Двадцатитрехлетний Буонаротти приехал в Рим из Флоренции в 1496 году по приглашению кардинала Риарио, задумавшего украсить свой дворец каким-нибудь изваянием. В то время в городских предместьях производились большие раскопки, и почти каждый день рабочие извлекали из земли саркофаги, обломки колонн и другие памятники былого величия Рима. Страстный поклонник античного искусства, кардинал Риарио усердно следил за появлением новых находок, собрав большую коллекцию римских древностей. Однажды, расхаживая вместе с Микеланджело по дворцовой галерее, среди своих любимых антиков, кардинал с законной гордостью спросил, может ли молодой тосканец создать что-либо подобное? Вопрос был чисто риторический, но, к изумлению и досаде его преосвященства, скульптор без труда обнаружил в коллекции свою собственную работу — «Купидона». Это прелестное мраморное дитя считалось одной из жемчужин собрания Риарио.

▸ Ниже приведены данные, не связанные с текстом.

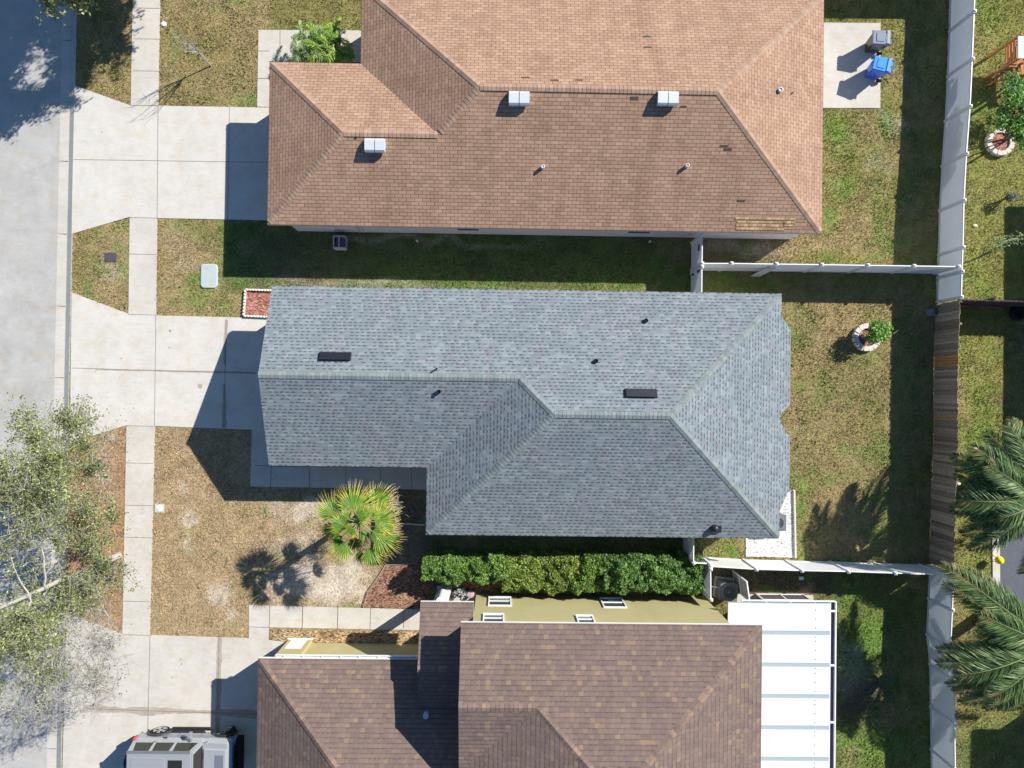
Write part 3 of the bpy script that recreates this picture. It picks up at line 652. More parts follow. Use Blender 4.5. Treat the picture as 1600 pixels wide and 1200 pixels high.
# blue windows on brown house south wall
for a_, b_ in ((714, 747), (984, 1018)):
    k0 = W(a_, 362, 1.6).x; k1 = W(b_, 362, 1.6).x; y = sS+.28; f = MB(); f.box(k0-.05, k1+.05, y-.05, y-.002, 1.0, 2.1); w = f.build('window', m_stlav, hA)
    gl = MB(); gl.box(k0, k1, y-.07, y-.052, 1.05, 2.05); gl.build('pane', M('blue_window_glass', .1, .6).color((.10, .13, .35)).m, w)
# ---- roof fittings
def box_vent(px, py, rz, ro, w=.88, mat=m_galv):
    c = onroof(rz, px, py); s = MB()
    for k in (-1, 1):
        cx = c.x+k*w/4; ww = w/4-.015
        prof = [(.30, .02), (.30, .20), (.20, .30), (-.20, .26), (-.26, .20), (-.26, .03)]
        P = [(cx-ww, c.y+y, c.z+z) for y, z in prof]; R_ = [(cx+ww, c.y+y, c.z+z) for y, z in prof]
        n = len(prof)
        for i in range(n-1): s.poly([P[i], P[i+1], R_[i+1], R_[i]])
        s.poly(P[::-1]); s.poly(R_)
    s.box(c.x-.018, c.x+.018, c.y-.22, c.y+.26, c.z-.02, c.z+.18, 1)
    s.build('roof_vent', [mat, m_blackm], ro)
for x, y in ((587, 230), (811, 157), (1042, 157)): box_vent(x, y, rzA, roA)
def pipe_vent(px, py, rz, ro, r=.07, h=.35, mat=m_galv):
    c = onroof(rz, px, py); s = MB(); s.lathe((c.x, c.y, c.z-.05), [(r, .0), (r, h), (r*.8, h+.004), (r*.75, h-.05)], 14)
    s.build('vent_pipe', mat, ro)
m_whitem = plain('white_pipe', (.7, .72, .74), .4, .5)
pipe_vent(848, 262, rzA, roA, .075, .24, m_whitem); pipe_vent(1073, 260, rzA, roA, .075, .24, m_whitem); pipe_vent(1218, 142, rzA, roA, .10, .22, m_whitem); pipe_vent(1239, 145, rzA, roA, .03, .20)
pipe_vent(557, 214, rzA, roA, .05, .08, m_blackm)
pipe_vent(683, 576, rzB, roB, .035, .38, m_blackm)
for x, y in ((686, 612), (931, 564), (1009, 501)): pipe_vent(x, y, rzB, roB, .09, .20, m_blackm)
pipe_vent(666, 1116, rzG, roG, .12, .25, m_galv)
def long_vent(x0, x1, py, rz, ro, sg):
    c = onroof(rz, (x0+x1)/2, py); L = (x1-x0)/F*(H-c.z); s = MB(); wv = .36
    def zz(y): return rz(c.x, y)
    a0, a1 = c.y-wv/2, c.y+wv/2
    X0, X1 = c.x-L/2, c.x+L/2
    P = [(X0, a0, zz(a0)+.02), (X1, a0, zz(a0)+.02), (X1, a1, zz(a1)+.02), (X0, a1, zz(a1)+.02), (X0+.05, a0+.03, zz(a0)+.13), (X1-.03, a0+.03, zz(a0)+.13), (X1-.03, a1-.02, zz(a1)+.15), (X0+.05, a1-.02, zz(a1)+.15)]
    s.hexa(P); 
    for k in range(9):
        xx = X0+.1+(X1-X0-.2)*k/8; s.box(xx, xx+.02, a1-.02, a1+.012, zz(a1)+.03, zz(a1)+.12)
    s.build('ridge_vent', m_blackm, ro)
long_vent(499, 549, 556.5, rzB, roB, 1); long_vent(976, 1027, 614, rzB, roB, 1)
c = onroof(rzB, 1116, 826); s = MB()
s.lathe((c.x, c.y, c.z-.02), [(.20, 0), (.19, .12), (.14, .22), (.05, .28)], 14); s.box(c.x-.02, c.x+.3, c.y-.16, c.y+.14, c.z-.05, c.z+.06); s.build('roof_vent', m_blackm, roB)
# worn shingle spots and repair patch on the brown roof
def rpatch(px0, px1, py0, py1, rz, ro, name, mat, lift=.004):
    a0 = onroof(rz, px0, py0); b0 = onroof(rz, px1, py1); s = MB(); pts = [(a0.x, a0.y), (b0.x, a0.y), (b0.x, b0.y), (a0.x, b0.y)]
    s.up([(x, y, rz(x, y)+lift+.008) for x, y in pts], 0, [(x, y*1.08) for x, y in pts] if pts[0][1] > pts[2][1] else None)
    s.build(name, mat, ro)
for q in ((815, 828, 120, 122.3), (860, 873, 124, 126.3), (899, 911, 124, 126), (1005, 1017, 56, 58.3), (1006, 1018, 72.5, 75), (985, 997, 151, 156.5), (1125, 1137, 226.5, 230), (1131, 1143, 231.5, 235.5), (1152, 1164, 312, 315.5), (1063, 1073, 165, 168)):
    rpatch(*q, rzA, roA, 'worn_shingle', m_dkpatch)
rpatch(1149, 1242, 339, 345, rzA, roA, 'repair_patch', m_patch, .008); rpatch(1151, 1224, 345, 361, rzA, roA, 'repair_patch', m_patch, .008); rpatch(1224, 1242, 345, 354, rzA, roA, 'repair_patch', m_patch, .008)
# conduits on brown wall
s = MB(); y = sS+.2
for x in (516, 556, 562):
    p = W(x, 360, 1.2); s.tube([(p.x, y+.02, .3), (p.x, y+.02, 2.2)], .03, 8)
p = W(520, 360, 1.2); s.box(p.x-.15, p.x+.1, y-.03, y+.07, 1.0, 1.5); s.build('meter_conduit', m_stlav, hA)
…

Возмущенный кардинал поначалу принял слова Микеланджело за розыгрыш и наглую ложь. Он заявил, что купил статую у известного торговца Бальдассаре из Милана и собственноручно заплатил за нее двести дукатов. Теперь вознегодовал Микеланджело — он получил от торговца всего лишь тридцать золотых монет. Возникло разбирательство, и скоро выяснилась предыстория дела. Работая во Флоренции, в школе скульпторов при дворе Медичи, Микеланджело высек из белого каррарского мрамора спящего ребенка. Кто-то из друзей, пораженный сходством изваяния с античными фигурами, предложил ему «состарить» статую, чтобы придать ей вид древнего подлинника. Конечно, такая обработка не составила для молодого мастера никакого труда: он осторожно нанес изваянию несколько мелких повреждений, а затем втер в мраморную поверхность жидкую глину. Теперь купидон выглядел так, словно пролежал в земле не меньше тысячи лет. Он ввел в заблуждение и торговца, и преосвященного коллекционера.
В итоге все действующие лица почувствовали себя подло обманутыми. Единственным приемлемым выходом оказалось восстановление status quo . Микеланджело вернул деньги торговцу, а торговец — кардиналу Риарио. Последний, не желая держать в своей коллекции фальшивку, возвратил скульптору злополучного купидона. Вся эта история сослужила Микеланджело хорошую службу, ибо разом прославила его среди римских меценатов. Вскоре нашелся и новый покупатель — Чезаре Борджа, тогда еще кардинал Валенсийский. Он с охотой приобрел «Купидона», а впоследствии подарил его Изабелле д'Эсте. В сопроводительной записке Чезаре выразил мнение, что «эта статуя — лучшее из произведений искусства, созданных современными мастерами».